> Stated goal:
Tally the lines that contain "Blender" and report the total alone.

> Given information:
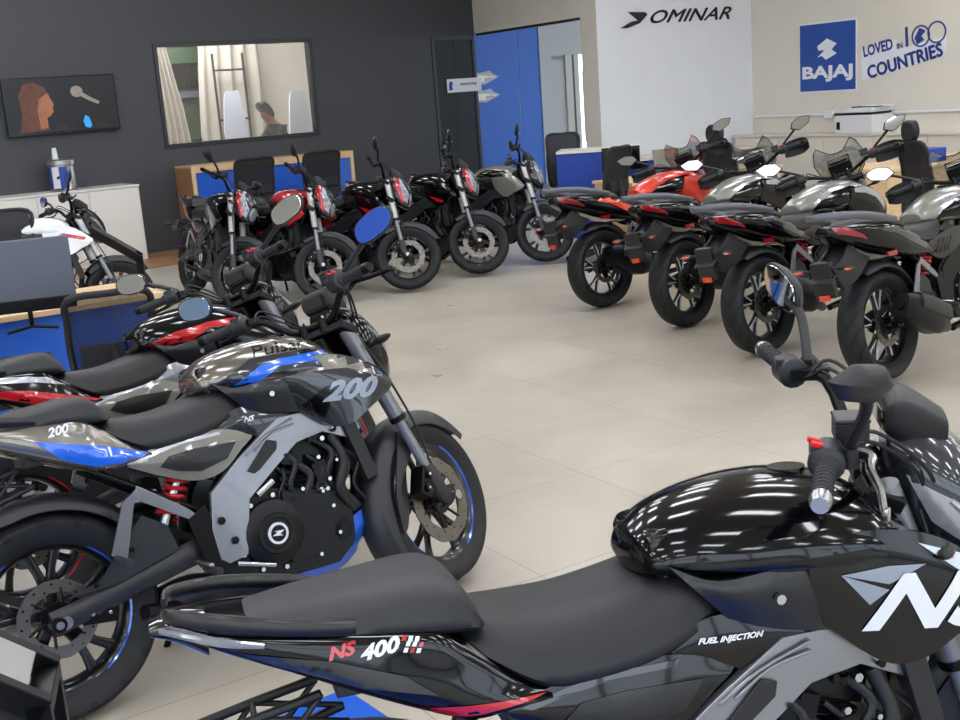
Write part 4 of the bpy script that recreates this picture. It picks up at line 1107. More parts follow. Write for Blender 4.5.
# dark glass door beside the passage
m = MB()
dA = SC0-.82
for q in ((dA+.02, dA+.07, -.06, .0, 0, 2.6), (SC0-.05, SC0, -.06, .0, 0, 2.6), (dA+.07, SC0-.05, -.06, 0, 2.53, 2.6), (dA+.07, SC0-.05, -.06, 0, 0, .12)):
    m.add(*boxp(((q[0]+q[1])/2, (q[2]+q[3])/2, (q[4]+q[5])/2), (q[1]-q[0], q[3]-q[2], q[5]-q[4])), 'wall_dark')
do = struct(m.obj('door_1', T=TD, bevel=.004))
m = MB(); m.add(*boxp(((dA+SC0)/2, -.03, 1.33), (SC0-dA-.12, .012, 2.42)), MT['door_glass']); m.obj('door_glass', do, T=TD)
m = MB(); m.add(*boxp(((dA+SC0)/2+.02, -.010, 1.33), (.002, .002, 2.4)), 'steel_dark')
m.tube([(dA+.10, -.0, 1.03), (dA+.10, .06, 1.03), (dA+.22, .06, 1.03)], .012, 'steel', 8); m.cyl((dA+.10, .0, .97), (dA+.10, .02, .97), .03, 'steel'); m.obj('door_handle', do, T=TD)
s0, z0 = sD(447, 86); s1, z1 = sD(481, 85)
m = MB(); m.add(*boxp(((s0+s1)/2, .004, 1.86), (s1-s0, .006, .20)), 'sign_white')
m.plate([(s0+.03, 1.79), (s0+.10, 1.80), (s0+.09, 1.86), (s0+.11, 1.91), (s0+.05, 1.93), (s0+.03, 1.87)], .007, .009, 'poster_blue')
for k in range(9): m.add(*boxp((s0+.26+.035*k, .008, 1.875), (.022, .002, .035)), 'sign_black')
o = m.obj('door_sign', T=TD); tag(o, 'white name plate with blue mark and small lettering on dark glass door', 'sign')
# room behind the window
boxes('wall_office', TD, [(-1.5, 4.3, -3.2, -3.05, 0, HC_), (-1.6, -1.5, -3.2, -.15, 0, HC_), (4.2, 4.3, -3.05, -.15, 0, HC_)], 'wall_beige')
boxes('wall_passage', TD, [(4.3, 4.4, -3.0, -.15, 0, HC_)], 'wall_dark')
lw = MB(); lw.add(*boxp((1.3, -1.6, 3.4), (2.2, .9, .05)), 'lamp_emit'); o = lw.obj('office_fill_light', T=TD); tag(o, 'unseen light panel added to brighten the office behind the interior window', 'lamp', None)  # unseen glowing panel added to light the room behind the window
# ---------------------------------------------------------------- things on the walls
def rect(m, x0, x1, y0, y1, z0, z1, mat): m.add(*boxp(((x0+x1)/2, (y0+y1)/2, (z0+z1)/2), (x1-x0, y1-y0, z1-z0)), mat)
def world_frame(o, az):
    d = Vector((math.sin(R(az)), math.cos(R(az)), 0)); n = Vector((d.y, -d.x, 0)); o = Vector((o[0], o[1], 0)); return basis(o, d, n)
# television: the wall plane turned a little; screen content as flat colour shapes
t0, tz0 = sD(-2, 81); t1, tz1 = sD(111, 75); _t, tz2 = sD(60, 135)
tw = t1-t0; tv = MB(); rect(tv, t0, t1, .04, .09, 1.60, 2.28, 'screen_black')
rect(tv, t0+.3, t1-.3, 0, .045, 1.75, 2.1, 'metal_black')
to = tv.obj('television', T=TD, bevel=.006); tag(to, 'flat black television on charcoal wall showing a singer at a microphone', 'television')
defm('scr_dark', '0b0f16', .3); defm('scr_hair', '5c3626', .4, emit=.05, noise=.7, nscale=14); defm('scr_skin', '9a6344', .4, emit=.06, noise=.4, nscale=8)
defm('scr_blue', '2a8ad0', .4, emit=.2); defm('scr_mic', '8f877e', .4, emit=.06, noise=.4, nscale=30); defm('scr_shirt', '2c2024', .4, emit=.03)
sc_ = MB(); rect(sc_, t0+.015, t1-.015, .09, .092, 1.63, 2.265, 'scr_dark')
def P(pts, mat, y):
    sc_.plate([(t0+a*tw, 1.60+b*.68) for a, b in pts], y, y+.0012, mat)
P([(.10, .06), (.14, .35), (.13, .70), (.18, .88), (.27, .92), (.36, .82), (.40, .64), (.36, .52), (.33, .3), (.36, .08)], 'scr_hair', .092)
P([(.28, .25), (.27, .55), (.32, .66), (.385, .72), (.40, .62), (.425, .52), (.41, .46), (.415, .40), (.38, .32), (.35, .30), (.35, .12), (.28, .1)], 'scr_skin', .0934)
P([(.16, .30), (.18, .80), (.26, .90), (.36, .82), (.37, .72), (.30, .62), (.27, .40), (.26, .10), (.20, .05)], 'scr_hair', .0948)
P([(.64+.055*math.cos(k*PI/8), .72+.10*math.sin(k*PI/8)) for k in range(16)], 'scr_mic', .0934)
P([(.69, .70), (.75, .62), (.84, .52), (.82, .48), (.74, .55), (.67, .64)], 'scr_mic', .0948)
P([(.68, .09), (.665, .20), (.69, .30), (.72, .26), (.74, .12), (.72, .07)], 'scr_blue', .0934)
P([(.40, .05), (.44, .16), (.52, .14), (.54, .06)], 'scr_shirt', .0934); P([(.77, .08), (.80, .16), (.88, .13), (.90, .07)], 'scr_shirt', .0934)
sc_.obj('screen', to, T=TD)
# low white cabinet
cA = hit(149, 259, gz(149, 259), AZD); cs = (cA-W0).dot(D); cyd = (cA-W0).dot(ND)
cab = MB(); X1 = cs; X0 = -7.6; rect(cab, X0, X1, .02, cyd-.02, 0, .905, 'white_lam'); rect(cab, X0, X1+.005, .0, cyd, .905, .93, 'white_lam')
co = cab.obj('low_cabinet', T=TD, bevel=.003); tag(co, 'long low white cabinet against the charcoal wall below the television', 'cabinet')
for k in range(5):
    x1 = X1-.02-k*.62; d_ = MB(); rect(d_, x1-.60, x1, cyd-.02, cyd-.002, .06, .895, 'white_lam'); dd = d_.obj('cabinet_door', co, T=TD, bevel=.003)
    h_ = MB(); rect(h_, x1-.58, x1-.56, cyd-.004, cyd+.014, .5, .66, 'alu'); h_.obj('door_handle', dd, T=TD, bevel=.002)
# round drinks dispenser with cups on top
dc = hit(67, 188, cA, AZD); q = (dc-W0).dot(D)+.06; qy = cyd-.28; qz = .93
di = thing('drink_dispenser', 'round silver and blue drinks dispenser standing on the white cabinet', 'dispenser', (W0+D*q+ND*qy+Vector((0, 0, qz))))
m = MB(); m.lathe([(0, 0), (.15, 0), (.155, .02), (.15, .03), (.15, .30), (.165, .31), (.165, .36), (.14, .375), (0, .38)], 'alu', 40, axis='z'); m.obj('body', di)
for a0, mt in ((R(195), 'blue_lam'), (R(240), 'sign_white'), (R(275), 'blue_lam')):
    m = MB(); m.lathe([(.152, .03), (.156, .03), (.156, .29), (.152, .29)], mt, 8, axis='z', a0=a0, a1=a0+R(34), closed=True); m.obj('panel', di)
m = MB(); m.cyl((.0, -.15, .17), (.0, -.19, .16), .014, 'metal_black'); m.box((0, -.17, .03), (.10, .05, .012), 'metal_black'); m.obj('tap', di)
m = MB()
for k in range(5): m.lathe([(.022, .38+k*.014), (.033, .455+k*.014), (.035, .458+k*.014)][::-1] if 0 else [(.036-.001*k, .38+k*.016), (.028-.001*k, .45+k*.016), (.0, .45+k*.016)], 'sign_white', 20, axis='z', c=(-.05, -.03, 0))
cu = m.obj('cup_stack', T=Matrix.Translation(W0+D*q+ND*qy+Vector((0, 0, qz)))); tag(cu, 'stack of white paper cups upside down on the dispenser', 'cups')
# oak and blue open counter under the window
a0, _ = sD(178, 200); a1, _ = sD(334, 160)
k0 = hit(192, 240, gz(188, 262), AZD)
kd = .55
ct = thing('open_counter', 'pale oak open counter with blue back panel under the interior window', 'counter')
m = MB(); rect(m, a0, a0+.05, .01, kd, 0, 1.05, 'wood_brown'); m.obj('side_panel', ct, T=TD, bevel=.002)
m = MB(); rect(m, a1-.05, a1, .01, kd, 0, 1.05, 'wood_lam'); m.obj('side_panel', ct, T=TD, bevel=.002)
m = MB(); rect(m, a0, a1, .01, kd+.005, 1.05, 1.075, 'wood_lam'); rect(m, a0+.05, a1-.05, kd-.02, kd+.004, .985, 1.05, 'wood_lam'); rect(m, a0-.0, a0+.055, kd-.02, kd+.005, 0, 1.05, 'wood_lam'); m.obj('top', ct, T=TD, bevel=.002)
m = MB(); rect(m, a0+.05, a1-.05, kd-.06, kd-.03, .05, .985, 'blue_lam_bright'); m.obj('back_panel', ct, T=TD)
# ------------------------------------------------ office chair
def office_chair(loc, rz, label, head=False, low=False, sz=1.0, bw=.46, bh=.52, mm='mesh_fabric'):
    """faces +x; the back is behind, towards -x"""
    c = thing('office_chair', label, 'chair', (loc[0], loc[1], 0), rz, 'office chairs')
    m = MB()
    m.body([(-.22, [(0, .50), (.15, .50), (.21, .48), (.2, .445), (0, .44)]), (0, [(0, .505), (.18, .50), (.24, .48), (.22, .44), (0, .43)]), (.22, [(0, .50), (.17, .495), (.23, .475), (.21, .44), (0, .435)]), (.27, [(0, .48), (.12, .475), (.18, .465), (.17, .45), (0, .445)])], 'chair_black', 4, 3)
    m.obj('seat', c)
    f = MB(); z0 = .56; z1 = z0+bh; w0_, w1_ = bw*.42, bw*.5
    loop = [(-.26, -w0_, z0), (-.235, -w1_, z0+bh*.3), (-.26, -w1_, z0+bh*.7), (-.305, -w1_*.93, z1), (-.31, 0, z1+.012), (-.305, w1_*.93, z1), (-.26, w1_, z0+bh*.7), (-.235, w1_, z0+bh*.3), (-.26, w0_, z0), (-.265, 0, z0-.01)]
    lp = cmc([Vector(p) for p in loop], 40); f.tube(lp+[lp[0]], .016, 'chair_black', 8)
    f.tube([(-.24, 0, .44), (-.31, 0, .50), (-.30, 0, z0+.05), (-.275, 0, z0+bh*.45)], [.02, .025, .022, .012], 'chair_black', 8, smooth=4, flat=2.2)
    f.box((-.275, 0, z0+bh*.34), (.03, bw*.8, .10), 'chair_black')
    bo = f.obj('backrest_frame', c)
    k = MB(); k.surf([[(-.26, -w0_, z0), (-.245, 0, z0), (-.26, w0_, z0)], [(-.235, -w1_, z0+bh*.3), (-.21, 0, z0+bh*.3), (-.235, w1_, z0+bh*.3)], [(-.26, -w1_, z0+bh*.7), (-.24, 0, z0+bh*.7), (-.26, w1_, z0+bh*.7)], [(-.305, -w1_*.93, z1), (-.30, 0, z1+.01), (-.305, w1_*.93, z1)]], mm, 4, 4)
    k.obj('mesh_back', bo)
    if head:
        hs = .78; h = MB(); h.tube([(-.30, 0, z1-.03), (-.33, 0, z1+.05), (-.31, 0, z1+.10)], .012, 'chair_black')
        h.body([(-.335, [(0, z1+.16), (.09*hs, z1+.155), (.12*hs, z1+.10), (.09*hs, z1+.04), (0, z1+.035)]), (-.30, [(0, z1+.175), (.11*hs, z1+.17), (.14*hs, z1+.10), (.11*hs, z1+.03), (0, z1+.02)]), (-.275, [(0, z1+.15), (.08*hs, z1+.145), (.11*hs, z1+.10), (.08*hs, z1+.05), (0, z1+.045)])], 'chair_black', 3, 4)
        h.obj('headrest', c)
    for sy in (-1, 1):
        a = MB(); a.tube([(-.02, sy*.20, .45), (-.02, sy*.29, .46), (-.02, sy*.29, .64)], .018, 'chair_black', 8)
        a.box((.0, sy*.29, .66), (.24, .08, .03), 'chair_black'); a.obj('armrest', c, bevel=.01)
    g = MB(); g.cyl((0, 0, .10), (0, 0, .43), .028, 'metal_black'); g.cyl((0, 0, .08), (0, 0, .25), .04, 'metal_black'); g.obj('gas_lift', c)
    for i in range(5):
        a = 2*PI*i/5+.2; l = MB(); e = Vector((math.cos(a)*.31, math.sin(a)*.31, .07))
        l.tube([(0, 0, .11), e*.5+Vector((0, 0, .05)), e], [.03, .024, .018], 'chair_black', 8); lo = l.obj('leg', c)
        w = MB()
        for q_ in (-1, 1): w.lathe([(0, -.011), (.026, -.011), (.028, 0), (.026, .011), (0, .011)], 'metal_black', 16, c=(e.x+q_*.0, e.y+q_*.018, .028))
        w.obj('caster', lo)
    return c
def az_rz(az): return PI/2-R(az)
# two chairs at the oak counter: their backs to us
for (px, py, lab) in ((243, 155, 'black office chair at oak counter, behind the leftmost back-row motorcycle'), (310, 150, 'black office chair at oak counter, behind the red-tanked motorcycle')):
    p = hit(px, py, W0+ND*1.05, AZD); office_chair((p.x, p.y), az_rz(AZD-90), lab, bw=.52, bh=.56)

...

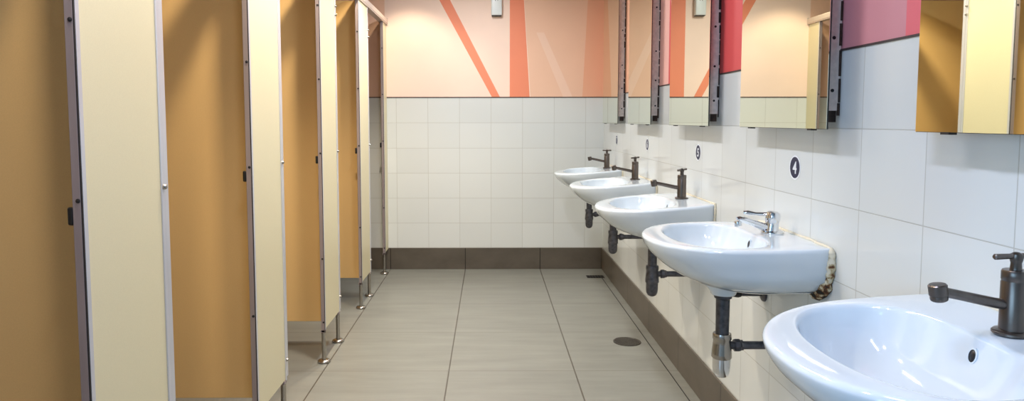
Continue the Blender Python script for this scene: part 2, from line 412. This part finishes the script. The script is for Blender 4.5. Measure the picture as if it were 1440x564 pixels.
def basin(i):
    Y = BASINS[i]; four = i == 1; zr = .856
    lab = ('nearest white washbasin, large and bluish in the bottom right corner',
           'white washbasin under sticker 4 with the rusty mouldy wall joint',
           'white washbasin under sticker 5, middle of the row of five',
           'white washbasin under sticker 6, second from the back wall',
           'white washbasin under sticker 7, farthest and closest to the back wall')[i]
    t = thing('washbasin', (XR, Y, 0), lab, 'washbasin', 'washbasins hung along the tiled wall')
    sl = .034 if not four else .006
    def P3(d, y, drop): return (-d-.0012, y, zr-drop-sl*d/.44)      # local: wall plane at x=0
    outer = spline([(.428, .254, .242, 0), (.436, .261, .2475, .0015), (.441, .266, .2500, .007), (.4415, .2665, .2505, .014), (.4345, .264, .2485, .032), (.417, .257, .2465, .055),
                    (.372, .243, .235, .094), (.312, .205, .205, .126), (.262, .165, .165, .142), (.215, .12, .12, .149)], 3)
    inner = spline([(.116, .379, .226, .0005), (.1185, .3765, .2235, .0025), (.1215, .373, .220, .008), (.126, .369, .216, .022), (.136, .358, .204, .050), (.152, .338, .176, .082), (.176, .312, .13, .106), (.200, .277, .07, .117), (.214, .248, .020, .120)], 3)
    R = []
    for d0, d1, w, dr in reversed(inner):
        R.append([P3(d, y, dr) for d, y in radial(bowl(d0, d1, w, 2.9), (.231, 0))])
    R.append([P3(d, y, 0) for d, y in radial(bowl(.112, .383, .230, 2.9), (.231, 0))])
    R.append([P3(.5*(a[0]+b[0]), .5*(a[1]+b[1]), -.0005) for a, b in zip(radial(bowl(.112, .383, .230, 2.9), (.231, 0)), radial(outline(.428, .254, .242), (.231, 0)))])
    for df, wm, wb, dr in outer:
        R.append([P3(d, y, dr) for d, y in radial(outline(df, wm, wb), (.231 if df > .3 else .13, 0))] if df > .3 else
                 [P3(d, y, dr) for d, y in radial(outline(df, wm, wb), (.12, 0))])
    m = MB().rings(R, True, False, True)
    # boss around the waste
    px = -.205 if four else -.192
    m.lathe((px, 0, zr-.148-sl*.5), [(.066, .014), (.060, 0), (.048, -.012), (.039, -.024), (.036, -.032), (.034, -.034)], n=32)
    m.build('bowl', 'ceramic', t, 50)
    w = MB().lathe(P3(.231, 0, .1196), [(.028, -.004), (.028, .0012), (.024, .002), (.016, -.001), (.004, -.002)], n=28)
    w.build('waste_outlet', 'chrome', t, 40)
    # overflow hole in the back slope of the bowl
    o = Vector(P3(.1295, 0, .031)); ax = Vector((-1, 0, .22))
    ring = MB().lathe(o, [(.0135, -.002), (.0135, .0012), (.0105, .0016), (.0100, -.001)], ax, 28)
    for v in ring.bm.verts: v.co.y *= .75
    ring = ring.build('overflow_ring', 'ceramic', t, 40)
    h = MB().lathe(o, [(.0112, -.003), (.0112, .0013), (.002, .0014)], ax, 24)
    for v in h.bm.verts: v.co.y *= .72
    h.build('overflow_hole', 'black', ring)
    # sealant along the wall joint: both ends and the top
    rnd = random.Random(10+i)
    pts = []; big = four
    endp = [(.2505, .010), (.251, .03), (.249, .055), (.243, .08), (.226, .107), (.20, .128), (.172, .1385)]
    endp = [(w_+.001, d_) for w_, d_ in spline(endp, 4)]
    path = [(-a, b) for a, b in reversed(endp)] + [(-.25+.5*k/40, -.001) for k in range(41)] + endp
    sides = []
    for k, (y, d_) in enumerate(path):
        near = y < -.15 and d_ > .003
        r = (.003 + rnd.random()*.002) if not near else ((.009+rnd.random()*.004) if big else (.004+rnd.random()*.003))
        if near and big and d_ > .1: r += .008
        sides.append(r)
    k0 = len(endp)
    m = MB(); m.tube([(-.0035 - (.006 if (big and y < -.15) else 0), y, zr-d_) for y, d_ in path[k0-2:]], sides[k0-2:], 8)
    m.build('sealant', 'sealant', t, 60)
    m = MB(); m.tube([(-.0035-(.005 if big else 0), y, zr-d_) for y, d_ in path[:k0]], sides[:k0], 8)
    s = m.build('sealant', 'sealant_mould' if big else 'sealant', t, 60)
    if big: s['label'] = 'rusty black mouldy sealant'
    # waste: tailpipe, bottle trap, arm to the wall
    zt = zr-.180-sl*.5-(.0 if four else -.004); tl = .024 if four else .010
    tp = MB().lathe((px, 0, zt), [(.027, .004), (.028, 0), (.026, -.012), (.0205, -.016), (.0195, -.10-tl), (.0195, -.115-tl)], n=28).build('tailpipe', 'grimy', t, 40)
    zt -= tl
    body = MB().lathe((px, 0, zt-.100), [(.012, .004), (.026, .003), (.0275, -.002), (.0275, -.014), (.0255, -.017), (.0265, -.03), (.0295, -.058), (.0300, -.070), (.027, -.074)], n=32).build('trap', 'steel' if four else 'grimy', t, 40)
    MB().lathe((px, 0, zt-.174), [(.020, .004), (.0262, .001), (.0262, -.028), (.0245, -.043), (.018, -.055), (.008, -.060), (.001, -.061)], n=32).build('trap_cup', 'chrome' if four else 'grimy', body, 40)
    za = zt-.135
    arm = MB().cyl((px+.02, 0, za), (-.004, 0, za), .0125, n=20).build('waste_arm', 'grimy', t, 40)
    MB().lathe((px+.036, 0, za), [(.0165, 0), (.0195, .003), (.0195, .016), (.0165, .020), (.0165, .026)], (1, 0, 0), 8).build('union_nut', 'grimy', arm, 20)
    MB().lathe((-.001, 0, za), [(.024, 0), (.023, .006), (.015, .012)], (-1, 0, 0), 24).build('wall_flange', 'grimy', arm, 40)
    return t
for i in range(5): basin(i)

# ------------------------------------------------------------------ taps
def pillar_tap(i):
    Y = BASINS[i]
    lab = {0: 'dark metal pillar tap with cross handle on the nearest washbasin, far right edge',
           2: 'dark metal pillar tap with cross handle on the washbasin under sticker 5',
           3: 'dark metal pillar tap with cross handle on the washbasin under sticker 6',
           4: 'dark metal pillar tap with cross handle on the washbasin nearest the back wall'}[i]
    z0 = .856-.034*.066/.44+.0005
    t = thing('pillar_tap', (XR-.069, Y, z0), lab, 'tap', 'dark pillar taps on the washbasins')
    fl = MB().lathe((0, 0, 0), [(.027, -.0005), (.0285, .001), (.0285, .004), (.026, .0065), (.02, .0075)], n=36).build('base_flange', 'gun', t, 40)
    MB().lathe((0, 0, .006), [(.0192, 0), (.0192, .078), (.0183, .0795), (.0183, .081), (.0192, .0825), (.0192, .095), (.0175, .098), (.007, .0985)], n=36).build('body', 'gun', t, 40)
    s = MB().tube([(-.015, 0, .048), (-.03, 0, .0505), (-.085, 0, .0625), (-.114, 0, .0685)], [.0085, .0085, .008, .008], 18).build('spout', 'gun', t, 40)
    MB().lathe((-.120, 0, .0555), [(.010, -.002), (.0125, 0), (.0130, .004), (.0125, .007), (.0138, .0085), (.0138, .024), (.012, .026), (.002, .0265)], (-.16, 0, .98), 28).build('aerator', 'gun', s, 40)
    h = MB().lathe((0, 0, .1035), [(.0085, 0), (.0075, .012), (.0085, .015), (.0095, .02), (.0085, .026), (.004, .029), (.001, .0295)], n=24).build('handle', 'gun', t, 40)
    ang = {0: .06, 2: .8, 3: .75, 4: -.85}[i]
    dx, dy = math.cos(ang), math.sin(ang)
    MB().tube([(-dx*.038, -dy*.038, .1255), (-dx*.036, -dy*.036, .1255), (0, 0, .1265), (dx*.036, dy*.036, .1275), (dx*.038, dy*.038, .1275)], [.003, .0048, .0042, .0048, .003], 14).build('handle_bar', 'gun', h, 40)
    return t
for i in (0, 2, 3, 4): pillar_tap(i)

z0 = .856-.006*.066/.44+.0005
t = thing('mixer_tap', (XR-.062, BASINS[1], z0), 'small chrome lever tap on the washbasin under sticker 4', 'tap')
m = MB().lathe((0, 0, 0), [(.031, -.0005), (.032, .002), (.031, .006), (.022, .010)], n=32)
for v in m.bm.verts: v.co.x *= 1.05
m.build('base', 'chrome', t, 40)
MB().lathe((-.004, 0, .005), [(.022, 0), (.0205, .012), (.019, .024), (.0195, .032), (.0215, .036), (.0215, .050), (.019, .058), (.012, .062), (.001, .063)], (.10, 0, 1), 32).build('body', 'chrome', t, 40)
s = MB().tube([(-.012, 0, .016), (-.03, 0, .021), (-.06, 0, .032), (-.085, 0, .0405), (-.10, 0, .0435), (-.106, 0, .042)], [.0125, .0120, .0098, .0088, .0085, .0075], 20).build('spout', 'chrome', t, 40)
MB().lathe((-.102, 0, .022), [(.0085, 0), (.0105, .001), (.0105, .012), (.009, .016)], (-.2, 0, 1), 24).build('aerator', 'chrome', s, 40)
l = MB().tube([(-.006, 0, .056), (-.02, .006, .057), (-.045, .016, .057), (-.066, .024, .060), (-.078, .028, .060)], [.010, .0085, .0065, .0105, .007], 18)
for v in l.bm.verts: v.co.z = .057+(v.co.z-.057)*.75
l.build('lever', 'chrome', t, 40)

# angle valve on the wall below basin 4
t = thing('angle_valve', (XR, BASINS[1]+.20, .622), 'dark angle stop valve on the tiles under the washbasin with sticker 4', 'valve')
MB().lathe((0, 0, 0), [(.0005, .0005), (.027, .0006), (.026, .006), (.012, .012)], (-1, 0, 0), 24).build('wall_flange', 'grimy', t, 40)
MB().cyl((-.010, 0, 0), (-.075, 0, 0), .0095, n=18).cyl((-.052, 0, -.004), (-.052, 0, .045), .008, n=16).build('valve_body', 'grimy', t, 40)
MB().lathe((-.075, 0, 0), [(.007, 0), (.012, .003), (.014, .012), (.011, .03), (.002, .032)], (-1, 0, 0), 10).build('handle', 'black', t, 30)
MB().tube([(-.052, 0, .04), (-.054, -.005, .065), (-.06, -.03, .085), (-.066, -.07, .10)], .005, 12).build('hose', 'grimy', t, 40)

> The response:
2